Unemployment in Cumbria has fallen sharply in recent months, prompting claims that the economy is in better shape than many people thought.

Rob Johnston photo
Rob Johnston

Official figures show there were 9,122 people receiving Jobseeker’s Allowance last month, 316 fewer than in April.

It was the third consecutive monthly fall.

The claimant count has plunged by 731 since February, although it remains higher than this time last year.

Rob Johnston, chief executive of Cumbria Chamber of Commerce, has long argued that the county’s economy is bucking the trend.

He said: “These latest unemployment figures bear out what we’ve been saying, based on the conversations we have with businesses. The economy in Cumbria is stronger than the rest of the UK.”

Mr Johnston believes that the tourism sector is weaker this year, mainly because the Olympics is keeping visitors away from Cumbria, but manufacturing is strong.

He added: “We are seeing really good export figures for the North West. That’s hugely important for Cumbria because we have a strong manufacturing base.”

Unemployment usually falls in the spring because of the creation of seasonal jobs in tourism and construction.

But this year’s drop is much bigger than that in 2011.

The number of claimants fell by 334 in April and 316 in May, compared with falls of 159 and 105 respectively in the same months last year.

Every Cumbrian district saw a fall in joblessness last month.

Youth unemployment is falling too.

The county’s jobless rate for 16-to-24-year olds, at 5.8 per cent, is below the regional and national averages although it is twice that of the working population as a whole.

Carlisle MP John Stevenson is encouraged by the latest figures.

He said: “Retail is going through a choppy spell but other sectors are reasonably robust or expanding.

“It’s encouraging but we mustn’t be complacent.

“There are difficult headwinds, not least the problems in the eurozone. But if Europe can sort out its problems, the Cumbrian economy is well placed when recovery comes.”

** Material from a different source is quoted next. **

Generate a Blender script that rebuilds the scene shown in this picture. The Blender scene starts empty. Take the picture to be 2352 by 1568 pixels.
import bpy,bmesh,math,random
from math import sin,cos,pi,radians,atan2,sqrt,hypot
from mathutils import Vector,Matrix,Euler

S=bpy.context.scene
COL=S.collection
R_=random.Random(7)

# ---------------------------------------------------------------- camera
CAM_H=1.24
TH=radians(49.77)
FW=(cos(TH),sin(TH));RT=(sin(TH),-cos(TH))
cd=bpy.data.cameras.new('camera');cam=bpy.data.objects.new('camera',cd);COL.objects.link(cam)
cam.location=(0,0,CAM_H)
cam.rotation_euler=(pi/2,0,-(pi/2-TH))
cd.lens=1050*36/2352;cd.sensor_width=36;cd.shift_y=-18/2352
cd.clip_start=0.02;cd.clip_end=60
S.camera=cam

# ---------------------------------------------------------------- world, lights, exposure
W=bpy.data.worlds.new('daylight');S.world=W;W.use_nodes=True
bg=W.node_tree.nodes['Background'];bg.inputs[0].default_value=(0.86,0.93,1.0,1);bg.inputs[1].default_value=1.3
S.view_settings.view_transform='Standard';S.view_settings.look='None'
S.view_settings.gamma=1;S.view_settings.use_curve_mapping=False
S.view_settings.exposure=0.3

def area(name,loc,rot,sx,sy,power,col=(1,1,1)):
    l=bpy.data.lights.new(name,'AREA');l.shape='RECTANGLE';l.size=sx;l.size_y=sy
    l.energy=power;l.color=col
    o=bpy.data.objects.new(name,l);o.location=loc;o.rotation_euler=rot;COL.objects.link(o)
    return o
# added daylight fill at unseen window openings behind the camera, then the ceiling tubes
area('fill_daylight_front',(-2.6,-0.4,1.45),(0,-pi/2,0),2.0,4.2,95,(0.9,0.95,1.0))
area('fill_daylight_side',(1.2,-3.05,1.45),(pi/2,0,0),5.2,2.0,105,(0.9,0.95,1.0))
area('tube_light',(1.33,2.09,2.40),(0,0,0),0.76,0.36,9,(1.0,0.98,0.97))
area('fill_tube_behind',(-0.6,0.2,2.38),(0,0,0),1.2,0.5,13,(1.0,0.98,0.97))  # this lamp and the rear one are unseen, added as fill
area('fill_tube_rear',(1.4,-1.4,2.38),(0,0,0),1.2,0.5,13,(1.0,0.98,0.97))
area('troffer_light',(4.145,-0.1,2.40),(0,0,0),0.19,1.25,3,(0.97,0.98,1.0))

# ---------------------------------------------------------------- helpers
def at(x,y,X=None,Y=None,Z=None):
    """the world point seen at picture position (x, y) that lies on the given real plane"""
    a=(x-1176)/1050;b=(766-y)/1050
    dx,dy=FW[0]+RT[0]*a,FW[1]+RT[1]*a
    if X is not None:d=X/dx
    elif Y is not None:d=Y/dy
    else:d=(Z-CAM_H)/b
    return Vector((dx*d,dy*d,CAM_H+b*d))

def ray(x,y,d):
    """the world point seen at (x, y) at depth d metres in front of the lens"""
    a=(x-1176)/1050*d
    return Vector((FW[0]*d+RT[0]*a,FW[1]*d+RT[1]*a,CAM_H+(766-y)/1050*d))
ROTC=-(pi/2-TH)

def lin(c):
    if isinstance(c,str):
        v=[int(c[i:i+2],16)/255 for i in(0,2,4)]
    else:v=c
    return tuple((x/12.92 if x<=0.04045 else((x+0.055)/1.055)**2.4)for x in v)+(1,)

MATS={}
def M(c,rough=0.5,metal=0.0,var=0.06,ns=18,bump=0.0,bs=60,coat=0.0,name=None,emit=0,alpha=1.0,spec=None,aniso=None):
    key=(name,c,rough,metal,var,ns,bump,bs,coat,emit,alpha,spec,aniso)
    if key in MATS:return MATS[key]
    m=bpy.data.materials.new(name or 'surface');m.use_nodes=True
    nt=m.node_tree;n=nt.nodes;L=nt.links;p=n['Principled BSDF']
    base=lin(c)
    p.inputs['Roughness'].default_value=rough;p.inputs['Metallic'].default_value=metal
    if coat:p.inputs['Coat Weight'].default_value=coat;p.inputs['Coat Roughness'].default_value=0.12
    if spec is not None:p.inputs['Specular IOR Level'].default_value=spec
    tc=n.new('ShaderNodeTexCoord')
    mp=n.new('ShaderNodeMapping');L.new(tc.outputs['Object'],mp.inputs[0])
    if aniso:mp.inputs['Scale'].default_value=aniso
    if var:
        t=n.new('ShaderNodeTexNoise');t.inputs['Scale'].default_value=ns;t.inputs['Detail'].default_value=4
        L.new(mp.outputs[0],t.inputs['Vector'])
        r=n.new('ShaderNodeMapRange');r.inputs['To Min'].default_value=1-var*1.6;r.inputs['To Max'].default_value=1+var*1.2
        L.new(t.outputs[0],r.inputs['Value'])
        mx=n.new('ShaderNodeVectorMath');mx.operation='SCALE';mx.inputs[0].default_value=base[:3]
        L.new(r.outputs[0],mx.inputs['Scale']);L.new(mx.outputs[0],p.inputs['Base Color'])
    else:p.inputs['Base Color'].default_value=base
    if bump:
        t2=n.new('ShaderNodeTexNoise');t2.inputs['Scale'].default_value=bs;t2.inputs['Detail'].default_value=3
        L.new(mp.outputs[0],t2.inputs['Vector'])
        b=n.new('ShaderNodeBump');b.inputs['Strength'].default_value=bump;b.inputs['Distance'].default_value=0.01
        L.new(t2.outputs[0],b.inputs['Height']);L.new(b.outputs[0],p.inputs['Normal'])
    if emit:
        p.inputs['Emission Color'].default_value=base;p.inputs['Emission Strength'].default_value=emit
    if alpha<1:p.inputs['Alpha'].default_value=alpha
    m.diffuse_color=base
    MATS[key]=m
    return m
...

However, Stewart Young, leader of the Labour group on Cumbria County Council, sounded a note of caution.

He said: “We know there are further job losses in the pipeline.

“There are 450 jobs at risk directly with the proposed closure of the Benefits Delivery Centre and DVLA offices in Carlisle, and the DSDA munitions depot near Longtown. The real impact of the Government’s spending cuts hasn’t been felt yet. Something like 80 per cent of planned cuts have still to take effect.”